> [Exercise]
Everything from the first line to the line containing "COL = SC.collection" is to be repeated exactly; nothing past it.

> [Data lines]
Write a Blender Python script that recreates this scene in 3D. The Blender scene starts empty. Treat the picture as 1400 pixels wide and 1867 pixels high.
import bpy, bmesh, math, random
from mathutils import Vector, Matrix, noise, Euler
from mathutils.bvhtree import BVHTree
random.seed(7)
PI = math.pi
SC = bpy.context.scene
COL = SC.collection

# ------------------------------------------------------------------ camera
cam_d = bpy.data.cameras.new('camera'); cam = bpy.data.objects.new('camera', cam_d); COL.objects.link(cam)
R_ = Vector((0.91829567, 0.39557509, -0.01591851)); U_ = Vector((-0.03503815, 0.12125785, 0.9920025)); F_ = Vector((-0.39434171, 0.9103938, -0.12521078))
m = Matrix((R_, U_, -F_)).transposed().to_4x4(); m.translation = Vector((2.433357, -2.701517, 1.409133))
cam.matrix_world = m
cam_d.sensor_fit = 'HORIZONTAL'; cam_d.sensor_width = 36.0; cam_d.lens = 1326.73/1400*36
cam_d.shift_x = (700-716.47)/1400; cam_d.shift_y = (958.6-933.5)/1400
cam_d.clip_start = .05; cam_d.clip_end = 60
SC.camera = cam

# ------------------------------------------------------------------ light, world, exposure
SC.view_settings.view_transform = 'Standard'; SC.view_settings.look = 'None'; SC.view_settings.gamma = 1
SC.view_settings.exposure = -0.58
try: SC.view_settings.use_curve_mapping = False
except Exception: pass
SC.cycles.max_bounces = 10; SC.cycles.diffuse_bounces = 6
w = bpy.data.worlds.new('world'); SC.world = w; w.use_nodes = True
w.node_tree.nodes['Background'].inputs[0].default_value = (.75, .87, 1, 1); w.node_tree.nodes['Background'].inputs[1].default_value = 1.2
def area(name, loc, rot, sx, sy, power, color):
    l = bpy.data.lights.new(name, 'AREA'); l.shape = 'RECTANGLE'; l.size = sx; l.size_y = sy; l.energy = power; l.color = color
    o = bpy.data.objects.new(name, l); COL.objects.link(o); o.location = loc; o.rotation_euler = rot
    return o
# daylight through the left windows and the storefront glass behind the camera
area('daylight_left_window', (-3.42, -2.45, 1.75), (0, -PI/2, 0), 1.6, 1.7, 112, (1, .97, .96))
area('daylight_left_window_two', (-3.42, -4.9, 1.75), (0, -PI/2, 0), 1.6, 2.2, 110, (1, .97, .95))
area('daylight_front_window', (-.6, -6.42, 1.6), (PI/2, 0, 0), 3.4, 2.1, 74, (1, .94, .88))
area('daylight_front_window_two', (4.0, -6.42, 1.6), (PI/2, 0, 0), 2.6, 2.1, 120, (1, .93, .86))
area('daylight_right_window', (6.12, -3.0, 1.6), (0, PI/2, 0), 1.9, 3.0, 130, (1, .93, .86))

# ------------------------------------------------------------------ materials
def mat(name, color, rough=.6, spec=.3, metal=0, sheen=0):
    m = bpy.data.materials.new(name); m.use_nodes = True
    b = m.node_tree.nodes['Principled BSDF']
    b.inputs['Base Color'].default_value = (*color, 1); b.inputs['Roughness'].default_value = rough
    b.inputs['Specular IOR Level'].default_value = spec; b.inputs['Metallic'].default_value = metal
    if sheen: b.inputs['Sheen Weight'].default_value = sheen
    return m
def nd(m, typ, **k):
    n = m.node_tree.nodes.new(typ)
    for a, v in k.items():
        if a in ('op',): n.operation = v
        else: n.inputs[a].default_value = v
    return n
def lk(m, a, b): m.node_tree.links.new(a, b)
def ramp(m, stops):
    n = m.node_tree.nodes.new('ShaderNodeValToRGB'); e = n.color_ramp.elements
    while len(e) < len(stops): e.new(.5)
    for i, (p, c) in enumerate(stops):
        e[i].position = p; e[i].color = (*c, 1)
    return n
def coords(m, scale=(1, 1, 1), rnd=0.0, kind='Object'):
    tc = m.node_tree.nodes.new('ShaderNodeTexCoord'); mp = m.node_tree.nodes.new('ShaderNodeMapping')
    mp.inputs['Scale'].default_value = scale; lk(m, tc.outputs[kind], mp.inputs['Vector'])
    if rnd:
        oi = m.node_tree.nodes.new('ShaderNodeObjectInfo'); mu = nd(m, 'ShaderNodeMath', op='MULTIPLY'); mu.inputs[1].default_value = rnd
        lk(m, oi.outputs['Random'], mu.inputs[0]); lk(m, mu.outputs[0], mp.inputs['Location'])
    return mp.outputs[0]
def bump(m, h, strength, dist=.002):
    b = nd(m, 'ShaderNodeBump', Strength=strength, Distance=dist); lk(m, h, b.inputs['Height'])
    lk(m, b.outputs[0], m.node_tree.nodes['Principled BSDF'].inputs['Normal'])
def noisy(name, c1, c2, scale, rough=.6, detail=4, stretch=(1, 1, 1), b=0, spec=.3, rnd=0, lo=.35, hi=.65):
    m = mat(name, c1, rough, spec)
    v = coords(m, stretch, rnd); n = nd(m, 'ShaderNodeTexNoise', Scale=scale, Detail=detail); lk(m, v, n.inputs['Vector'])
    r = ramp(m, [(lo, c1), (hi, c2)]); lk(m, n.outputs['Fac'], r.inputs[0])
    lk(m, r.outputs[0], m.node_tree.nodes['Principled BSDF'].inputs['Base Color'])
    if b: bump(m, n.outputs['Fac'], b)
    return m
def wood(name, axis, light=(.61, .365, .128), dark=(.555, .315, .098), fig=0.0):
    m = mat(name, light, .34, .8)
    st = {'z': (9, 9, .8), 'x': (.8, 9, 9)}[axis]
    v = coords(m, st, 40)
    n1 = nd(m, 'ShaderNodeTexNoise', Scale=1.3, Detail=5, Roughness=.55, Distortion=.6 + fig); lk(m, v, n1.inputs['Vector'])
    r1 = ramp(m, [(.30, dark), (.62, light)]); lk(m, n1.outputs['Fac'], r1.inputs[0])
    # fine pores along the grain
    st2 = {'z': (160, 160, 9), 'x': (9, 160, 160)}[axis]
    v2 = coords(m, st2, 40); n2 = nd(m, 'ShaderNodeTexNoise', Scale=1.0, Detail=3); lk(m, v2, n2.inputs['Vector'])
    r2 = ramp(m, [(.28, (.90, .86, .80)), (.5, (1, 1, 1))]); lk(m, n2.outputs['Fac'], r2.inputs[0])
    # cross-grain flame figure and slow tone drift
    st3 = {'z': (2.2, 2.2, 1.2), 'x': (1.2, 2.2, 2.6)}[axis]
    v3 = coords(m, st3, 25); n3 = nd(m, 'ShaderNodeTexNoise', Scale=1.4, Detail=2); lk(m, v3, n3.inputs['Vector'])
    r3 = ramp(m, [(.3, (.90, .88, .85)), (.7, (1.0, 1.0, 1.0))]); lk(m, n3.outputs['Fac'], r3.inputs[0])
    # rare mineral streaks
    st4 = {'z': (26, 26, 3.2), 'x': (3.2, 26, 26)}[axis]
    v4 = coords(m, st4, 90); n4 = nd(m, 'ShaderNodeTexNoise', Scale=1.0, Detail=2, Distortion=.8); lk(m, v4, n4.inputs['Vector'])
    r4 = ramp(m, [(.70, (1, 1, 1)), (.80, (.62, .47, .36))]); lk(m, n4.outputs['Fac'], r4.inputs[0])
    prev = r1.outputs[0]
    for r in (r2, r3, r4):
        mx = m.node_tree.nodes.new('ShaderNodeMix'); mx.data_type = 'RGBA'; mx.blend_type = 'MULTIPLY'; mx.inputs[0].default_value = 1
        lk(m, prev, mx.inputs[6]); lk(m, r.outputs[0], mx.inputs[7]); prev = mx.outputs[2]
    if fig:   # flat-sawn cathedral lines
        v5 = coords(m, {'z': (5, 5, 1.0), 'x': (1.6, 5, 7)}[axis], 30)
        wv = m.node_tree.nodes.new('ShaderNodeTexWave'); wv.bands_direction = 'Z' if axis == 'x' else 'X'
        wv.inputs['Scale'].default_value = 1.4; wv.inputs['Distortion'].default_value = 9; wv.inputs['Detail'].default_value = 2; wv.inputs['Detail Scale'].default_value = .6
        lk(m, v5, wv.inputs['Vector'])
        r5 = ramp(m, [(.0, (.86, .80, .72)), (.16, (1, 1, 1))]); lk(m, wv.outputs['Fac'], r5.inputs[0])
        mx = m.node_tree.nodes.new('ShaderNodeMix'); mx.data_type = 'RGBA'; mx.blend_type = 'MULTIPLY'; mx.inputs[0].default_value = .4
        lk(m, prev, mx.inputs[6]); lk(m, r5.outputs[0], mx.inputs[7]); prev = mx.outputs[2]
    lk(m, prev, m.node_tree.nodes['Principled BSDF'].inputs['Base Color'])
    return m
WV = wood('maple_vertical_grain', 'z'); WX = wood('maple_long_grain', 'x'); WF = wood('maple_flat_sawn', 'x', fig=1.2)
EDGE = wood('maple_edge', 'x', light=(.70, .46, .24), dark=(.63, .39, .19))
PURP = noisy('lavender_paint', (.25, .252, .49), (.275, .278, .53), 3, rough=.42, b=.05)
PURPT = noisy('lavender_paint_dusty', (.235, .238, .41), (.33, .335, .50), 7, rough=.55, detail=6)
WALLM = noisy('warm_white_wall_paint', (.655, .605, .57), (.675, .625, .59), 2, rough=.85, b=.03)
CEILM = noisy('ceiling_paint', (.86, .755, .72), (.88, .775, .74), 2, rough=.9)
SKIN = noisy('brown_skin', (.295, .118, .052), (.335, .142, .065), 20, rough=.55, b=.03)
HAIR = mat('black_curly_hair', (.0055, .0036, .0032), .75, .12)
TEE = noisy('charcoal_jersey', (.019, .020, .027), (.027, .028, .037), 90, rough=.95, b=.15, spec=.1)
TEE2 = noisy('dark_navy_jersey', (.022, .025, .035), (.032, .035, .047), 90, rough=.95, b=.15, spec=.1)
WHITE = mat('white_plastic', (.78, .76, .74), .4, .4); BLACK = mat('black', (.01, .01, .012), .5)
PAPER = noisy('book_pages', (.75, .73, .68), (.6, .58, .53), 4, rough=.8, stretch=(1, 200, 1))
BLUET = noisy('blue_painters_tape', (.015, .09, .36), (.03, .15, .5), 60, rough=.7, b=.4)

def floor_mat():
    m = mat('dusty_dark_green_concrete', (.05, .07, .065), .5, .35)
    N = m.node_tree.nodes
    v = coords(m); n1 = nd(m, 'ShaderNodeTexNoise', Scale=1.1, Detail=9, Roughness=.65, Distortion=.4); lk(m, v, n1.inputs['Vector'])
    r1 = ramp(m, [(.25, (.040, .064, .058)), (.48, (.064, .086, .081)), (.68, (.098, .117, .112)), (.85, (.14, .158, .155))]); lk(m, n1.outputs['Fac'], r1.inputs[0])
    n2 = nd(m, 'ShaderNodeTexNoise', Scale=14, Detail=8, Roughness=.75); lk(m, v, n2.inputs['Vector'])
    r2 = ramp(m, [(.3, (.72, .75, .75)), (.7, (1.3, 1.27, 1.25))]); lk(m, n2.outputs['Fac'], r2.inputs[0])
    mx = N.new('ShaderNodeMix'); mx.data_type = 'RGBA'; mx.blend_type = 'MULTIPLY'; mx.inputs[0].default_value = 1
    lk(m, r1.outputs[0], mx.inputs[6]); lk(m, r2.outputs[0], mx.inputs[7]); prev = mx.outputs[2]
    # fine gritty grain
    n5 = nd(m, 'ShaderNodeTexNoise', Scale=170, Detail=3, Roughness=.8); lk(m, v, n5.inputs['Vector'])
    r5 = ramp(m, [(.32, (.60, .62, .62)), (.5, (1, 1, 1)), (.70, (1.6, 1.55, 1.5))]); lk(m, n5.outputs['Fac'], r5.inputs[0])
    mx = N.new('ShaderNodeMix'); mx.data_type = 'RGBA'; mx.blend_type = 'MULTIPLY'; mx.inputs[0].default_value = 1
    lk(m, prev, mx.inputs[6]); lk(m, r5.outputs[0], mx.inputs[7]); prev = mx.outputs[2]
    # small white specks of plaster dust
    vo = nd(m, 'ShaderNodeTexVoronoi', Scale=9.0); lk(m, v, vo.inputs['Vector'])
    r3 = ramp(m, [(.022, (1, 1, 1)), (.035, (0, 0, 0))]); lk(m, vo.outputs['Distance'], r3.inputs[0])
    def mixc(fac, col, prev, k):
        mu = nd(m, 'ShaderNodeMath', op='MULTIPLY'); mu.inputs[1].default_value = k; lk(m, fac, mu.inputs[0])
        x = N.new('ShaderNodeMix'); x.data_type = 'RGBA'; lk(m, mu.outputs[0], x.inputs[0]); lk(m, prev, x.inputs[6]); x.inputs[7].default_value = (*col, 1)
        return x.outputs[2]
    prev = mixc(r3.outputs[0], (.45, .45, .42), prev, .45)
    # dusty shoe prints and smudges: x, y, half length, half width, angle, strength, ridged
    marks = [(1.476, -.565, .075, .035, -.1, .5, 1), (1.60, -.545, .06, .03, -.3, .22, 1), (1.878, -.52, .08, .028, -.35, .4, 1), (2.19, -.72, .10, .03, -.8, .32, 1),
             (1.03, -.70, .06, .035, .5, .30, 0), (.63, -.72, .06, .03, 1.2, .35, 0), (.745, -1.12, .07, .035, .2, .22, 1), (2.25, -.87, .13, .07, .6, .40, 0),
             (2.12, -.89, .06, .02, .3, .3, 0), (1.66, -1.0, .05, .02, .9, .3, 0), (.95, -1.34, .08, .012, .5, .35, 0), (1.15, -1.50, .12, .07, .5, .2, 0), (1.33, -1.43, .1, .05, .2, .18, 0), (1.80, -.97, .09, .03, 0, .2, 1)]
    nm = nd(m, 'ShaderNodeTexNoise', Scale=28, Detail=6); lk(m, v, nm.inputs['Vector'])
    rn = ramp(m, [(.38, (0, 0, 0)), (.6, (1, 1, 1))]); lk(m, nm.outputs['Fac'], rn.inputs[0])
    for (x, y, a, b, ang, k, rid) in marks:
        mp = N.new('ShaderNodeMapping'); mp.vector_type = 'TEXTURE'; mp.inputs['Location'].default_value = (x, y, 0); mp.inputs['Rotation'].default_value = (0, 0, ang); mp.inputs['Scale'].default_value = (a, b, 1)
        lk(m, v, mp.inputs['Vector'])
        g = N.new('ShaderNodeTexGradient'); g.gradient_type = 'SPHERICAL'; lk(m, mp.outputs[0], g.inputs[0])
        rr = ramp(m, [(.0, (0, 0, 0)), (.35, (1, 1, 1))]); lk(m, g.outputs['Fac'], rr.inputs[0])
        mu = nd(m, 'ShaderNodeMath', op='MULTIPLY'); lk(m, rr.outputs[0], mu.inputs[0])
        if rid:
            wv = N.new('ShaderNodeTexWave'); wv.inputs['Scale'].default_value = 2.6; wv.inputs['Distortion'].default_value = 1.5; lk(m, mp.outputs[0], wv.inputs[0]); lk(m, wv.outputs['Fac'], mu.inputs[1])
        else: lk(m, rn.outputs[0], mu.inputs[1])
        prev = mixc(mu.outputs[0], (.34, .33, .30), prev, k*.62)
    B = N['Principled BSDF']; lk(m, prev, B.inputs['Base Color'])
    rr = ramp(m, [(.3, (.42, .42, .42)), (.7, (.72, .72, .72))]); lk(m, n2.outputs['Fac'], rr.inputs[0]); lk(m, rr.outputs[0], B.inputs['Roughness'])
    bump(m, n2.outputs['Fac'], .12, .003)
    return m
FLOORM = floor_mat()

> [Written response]
Write a Blender Python script that recreates this scene in 3D. The Blender scene starts empty. Treat the picture as 1400 pixels wide and 1867 pixels high.
import bpy, bmesh, math, random
from mathutils import Vector, Matrix, noise, Euler
from mathutils.bvhtree import BVHTree
random.seed(7)
PI = math.pi
SC = bpy.context.scene
COL = SC.collection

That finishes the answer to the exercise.